From the very first line of the data to the line containing "rad = math.radians", retype everything exactly, leaving the pictures behind.

▸ **DATA RECORDS**
○ ○ ○

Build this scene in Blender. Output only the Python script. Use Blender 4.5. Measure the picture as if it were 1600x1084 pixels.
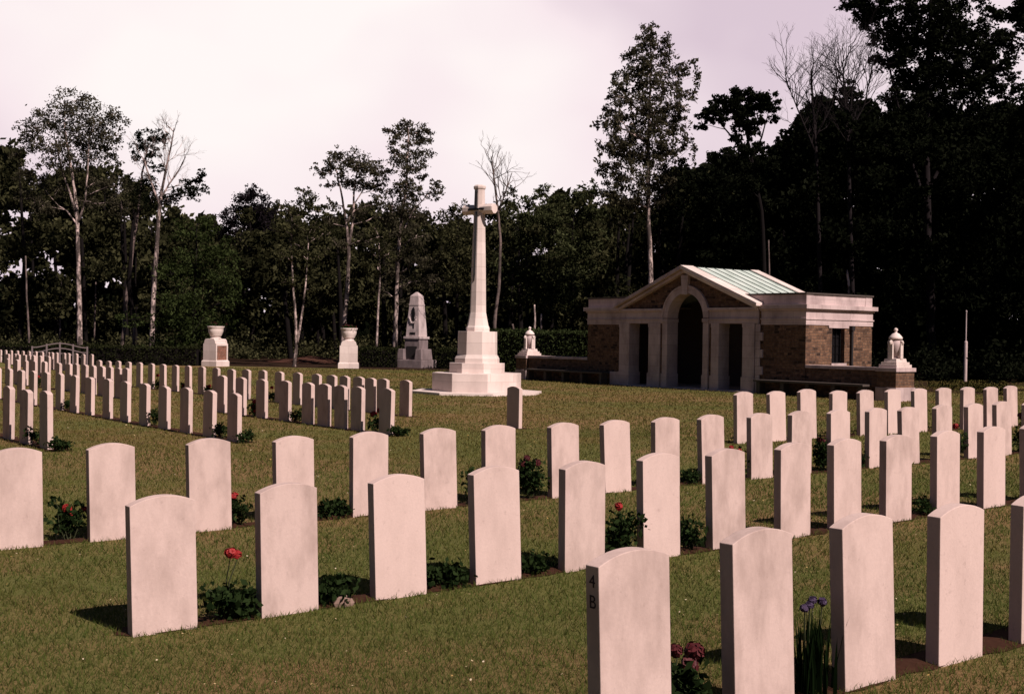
import bpy, bmesh, math, random
import numpy as np
from mathutils import Vector, Matrix
for o in list(bpy.data.objects): bpy.data.objects.remove(o)
SC = bpy.context.scene
COL = SC.collection
rad = math.radians

# ------------------------------------------------------------------ camera
F = 1915.45                                   # focal length in pixels of a 1600 px wide frame
RIGHT = Vector((0.796047, -0.605047, 0.015073))
DOWN = Vector((0.007304, -0.015298, -0.999856))
FWD = Vector((0.605191, 0.796043, -0.007759))
EYE = Vector((0, 0, 1.65))
cd = bpy.data.cameras.new('camera'); cam = bpy.data.objects.new('camera', cd); COL.objects.link(cam)
cd.sensor_fit = 'HORIZONTAL'; cd.sensor_width = 36; cd.lens = 36 * F / 1600
cd.clip_start = .1; cd.clip_end = 2000
m = Matrix.Identity(4)
for i in range(3):
    m[i][0] = RIGHT[i]; m[i][1] = -DOWN[i]; m[i][2] = -FWD[i]; m[i][3] = EYE[i]
cam.matrix_world = m
SC.camera = cam

# ------------------------------------------------------------------ world, sun, exposure
SUN_EL, SUN_AZ = 44.0, 175.0                  # azimuth clockwise from +Y
SC.view_settings.view_transform = 'Standard'; SC.view_settings.look = 'None'
SC.view_settings.gamma = 1; SC.view_settings.exposure = 0.24
SC.view_settings.use_curve_mapping = False
W = bpy.data.worlds.new('World'); SC.world = W; W.use_nodes = True
nt = W.node_tree; nt.nodes.clear(); N = nt.nodes.new; LK = nt.links.new
out = N('ShaderNodeOutputWorld'); mixs = N('ShaderNodeMixShader')
sky = N('ShaderNodeTexSky'); sky.sky_type = 'NISHITA'; sky.sun_disc = False
sky.sun_elevation = rad(SUN_EL); sky.sun_rotation = rad(SUN_AZ); sky.dust_density = .1; sky.air_density = .3
b1 = N('ShaderNodeBackground'); b1.inputs[1].default_value = .05; LK(sky.outputs[0], b1.inputs[0])
b2 = N('ShaderNodeBackground'); b2.inputs[1].default_value = .86
tc = N('ShaderNodeTexCoord')
# a bank of bright thin cloud stands over the wood to the north; the rest of the sky is clear
def wmath(op, a, b=None, clamp=False):
    n = N('ShaderNodeMath'); n.operation = op; n.use_clamp = clamp
    for k, v in enumerate((a, b)):
        if v is None: continue
        if isinstance(v, (int, float)): n.inputs[k].default_value = v
        else: LK(v, n.inputs[k])
    return n.outputs[0]
sep = N('ShaderNodeSeparateXYZ'); LK(tc.outputs['Generated'], sep.inputs[0])
dt = N('ShaderNodeVectorMath'); dt.operation = 'DOT_PRODUCT'; LK(tc.outputs['Generated'], dt.inputs[0]); dt.inputs[1].default_value = (.605, .796, 0)
def smooth(v, lo, hi):
    n = N('ShaderNodeMapRange'); n.interpolation_type = 'SMOOTHSTEP'
    n.inputs[1].default_value = lo; n.inputs[2].default_value = hi; LK(v, n.inputs[0]); return n.outputs[0]
nz = N('ShaderNodeTexNoise'); nz.inputs['Scale'].default_value = 2.0; nz.inputs['Detail'].default_value = 4; nz.inputs['Roughness'].default_value = .5
mp = N('ShaderNodeMapping'); mp.inputs['Scale'].default_value = (1, 1, 1.5); LK(tc.outputs['Generated'], mp.inputs[0]); LK(mp.outputs[0], nz.inputs['Vector'])
mask = wmath('MULTIPLY', smooth(dt.outputs['Value'], .62, .82), smooth(wmath('MULTIPLY', sep.outputs[2], -1), -.50, -.34))
LK(mask, mixs.inputs[0]); LK(b1.outputs[0], mixs.inputs[1]); LK(b2.outputs[0], mixs.inputs[2]); LK(mixs.outputs[0], out.inputs[0])
cr = N('ShaderNodeValToRGB'); LK(nz.outputs[0], cr.inputs[0])
cr.color_ramp.elements[0].position = .36; cr.color_ramp.elements[0].color = (.70, .57, .655, 1)
cr.color_ramp.elements[1].position = .60; cr.color_ramp.elements[1].color = (1.0, .925, .91, 1)
e = cr.color_ramp.elements.new(.48); e.color = (.93, .80, .835, 1)
LK(cr.outputs[0], b2.inputs[0])
sl = bpy.data.lights.new('sun', 'SUN'); sun = bpy.data.objects.new('sun', sl); COL.objects.link(sun)
sl.energy = 5.0; sl.angle = rad(.6); sl.color = (1, .85, .79)
sd = Vector((math.sin(rad(SUN_AZ)) * math.cos(rad(SUN_EL)), math.cos(rad(SUN_AZ)) * math.cos(rad(SUN_EL)), math.sin(rad(SUN_EL))))
sun.rotation_euler = sd.to_track_quat('Z', 'Y').to_euler()

# ------------------------------------------------------------------ helpers
def pix(px, py, depth):                        # a point along a sight line at a depth
    px, py, depth = float(px), float(py), float(depth)
    return EYE + depth * (RIGHT * ((px - 800) / F) + DOWN * ((py - 542) / F) + FWD)
def gp(px, py, z=0.):                          # where a sight line meets the level z
    d = pix(px, py, 1) - EYE; return EYE + d * ((z - EYE.z) / d.z)
def on_y(px, py, Y):
    d = pix(px, py, 1) - EYE; return EYE + d * (Y / d.y)
def on_x(px, py, X):
    d = pix(px, py, 1) - EYE; return EYE + d * (X / d.x)

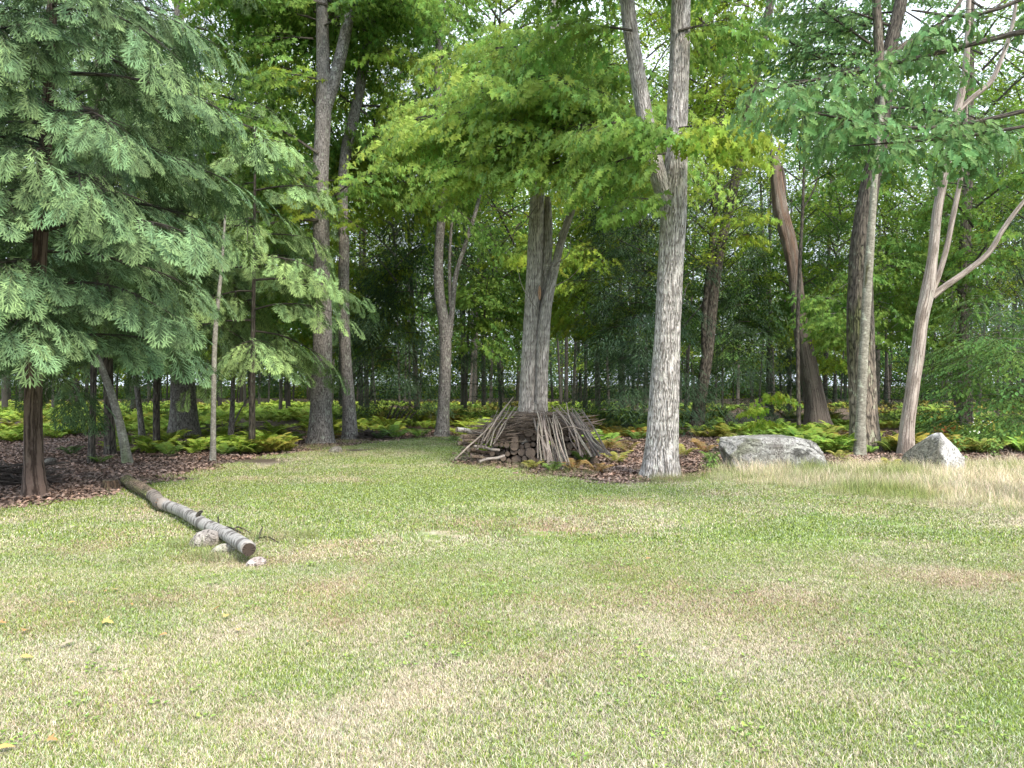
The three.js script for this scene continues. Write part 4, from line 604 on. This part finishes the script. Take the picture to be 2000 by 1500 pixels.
// ---------------------------------------------------------------- the fallen birch log
{
  const P = (px, py, h, d) => { const dd = d ?? groundDist(py); return V((px - 1000) / F * dd, h, -dd); };
  const a = onGround(245, 950), b = onGround(487, 1103), o = thing('birch_log', 'fallen white birch log lying across the lawn, mossy at its far end', 'log', [0, 0, 0]);
  const L = (t, side = 0) => { const x = lerp(a[0], b[0], t), z = lerp(a[1], b[1], t); return V(x + 0.035 * Math.sin(t * 9) + 0.022 * Math.sin(t * 23 + 1) + side, 0, z); };
  const seg = (t0, t1, r0, r1, h0, h1, mat, seed, tint, name, side0 = 0, side1 = 0) => { const pts = [0, 1, 2, 3, 4, 5, 6].map((i) => { const k = i / 6, v = L(lerp(t0, t1, k), lerp(side0, side1, k)); v.y = lerp(h0, h1, k) + 0.012 * Math.sin(k * 9 + seed); return v; }); return part(name, stemGeo(pts, [0, 1, 2, 3, 4, 5, 6].map((k) => lerp(r0, r1, k / 6)), { seg: 26, step: 0.05, rough: 0.08, seed, uRep: 1, tint, cap: true }), mat, o); };
  const moss = (h, an, w, len) => { const k = smooth(0.35, 0.6, fbm3(Math.cos(an) + 3, Math.sin(an) + 3, len * 2, 3, 17)); return mix3([w * 0.75, w * 0.62, w * 0.5], [w * 0.55, w * 0.62, w * 0.28], k); };
  seg(0.0, 0.30, 0.09, 0.086, 0.09, 0.10, M.grey, 91, moss, 'mossy_section').userData.label = 'dark mossy far section of the log';
  seg(0.295, 0.475, 0.079, 0.075, 0.10, 0.11, M.birch, 92, (h, an, w) => [w * 0.6, w * 0.55, w * 0.51], 'bark');
  seg(0.47, 1.0, 0.067, 0.063, 0.10, 0.135, M.birch, 93, (h, an, w, len) => { const k = smooth(0.03, 0.0, Math.abs(len - 1.25)) * 0.6; return [w * 0.82 * (1 - k), w * 0.82 * (1 - k), w * 0.82 * (1 - k)]; }, 'bark', 0.05, 0.0);
  const e = L(1), dir = L(1).sub(L(0.96)).normalize(), disc = new THREE.CircleGeometry(0.058, 24); const cut = part('cut_end', disc, M.cutDark ??= new THREE.MeshStandardMaterial({ map: M.cut.map, bumpMap: M.cut.bumpMap, bumpScale: 0.006, roughness: 1, color: new THREE.Color().setRGB(0.32, 0.3, 0.3) }), o); cut.position.copy(e).addScaledVector(dir, 0.006).setY(0.135); cut.lookAt(cut.position.clone().add(dir));
  const s = L(0.465), br = rng(94);
  for (let i = 0; i < 7; i++) { const an = br() * 6.28, q = V(s.x + 0.07 * Math.cos(an), 0.11 + 0.07 * Math.sin(an), s.z); part('splinter', new THREE.ConeGeometry(0.013, 0.14, 5).rotateX(Math.PI / 2 + (br() - 0.5)).translate(q.x, q.y, q.z), M.splinter ??= new THREE.MeshStandardMaterial({ color: new THREE.Color().setRGB(0.34, 0.19, 0.10), roughness: 0.95 }), o); }
  const k = L(0.72); part('branch_stub', stemGeo([V(k.x, 0.18, k.z), V(k.x + 0.03, 0.22, k.z + 0.02), V(k.x + 0.06, 0.235, k.z + 0.04)], [0.025, 0.02, 0.016], { seg: 8, step: 0.02, uRep: 1, cap: true }), M.dark, o);
  const twig = (label, pts, r0) => { const q = thing('dead_twig', label, 'twig', [pts[0].x, 0, pts[0].z], 'dead twigs by the birch log'); part('wood', stemGeo(pts.map((v) => V(v.x - pts[0].x, v.y, v.z - pts[0].z)), pts.map((_, i) => r0 * (1 - 0.18 * i)), { seg: 6, step: 0.04, uRep: 1, rough: 0.1, cap: true }), M.dark, q); };
  twig('short dead twig standing upright beyond the birch log', [P(428, 1036, 0), P(427, 1036, 0.08), P(426, 1036, 0.15)], 0.014);
  twig('dead twig lying right behind the birch log', [P(430, 1036, 0.04), P(450, 1040, 0.05), P(475, 1048, 0.03)], 0.013);
  twig('forked dead twig near the sawn end of the birch log', [P(505, 1056, 0.01), P(509, 1052, 0.07), P(512, 1050, 0.10)], 0.012);
  twig('thin bent twig lying on dry grass right of the birch log', [P(500, 1056, 0.02), P(520, 1056, 0.04), P(545, 1064, 0.02)], 0.009);
  twig('dark broken twig between the two upright twigs', [P(455, 1046, 0.02), P(462, 1042, 0.07), P(470, 1040, 0.05), P(488, 1046, 0.03)], 0.012);
  const [sx, sz] = onGround(216, 954), st = thing('tree_stump', 'low rotten stump at the far end of the birch log', 'stump', [sx, 0, sz]);
  part('bark', stemGeo([V(0, -0.1, 0), V(0, 0.05, 0), V(0, 0.13, 0)], [0.13, 0.11, 0.09], { seg: 20, step: 0.03, flare: 0.3, rough: 0.2, cap: true, uRep: 1, tint: (h, an, w) => [w * 0.7, w * 0.55, w * 0.45] }), M.dark, st);
}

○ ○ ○

▸ **OUTPUT FOR THIS TASK**
Build this scene in Blender. Output only the Python script. Use Blender 4.5. Measure the picture as if it were 1600x1084 pixels.
import bpy, bmesh, math, random
import numpy as np
from mathutils import Vector, Matrix
for o in list(bpy.data.objects): bpy.data.objects.remove(o)
SC = bpy.context.scene
COL = SC.collection
rad = math.radians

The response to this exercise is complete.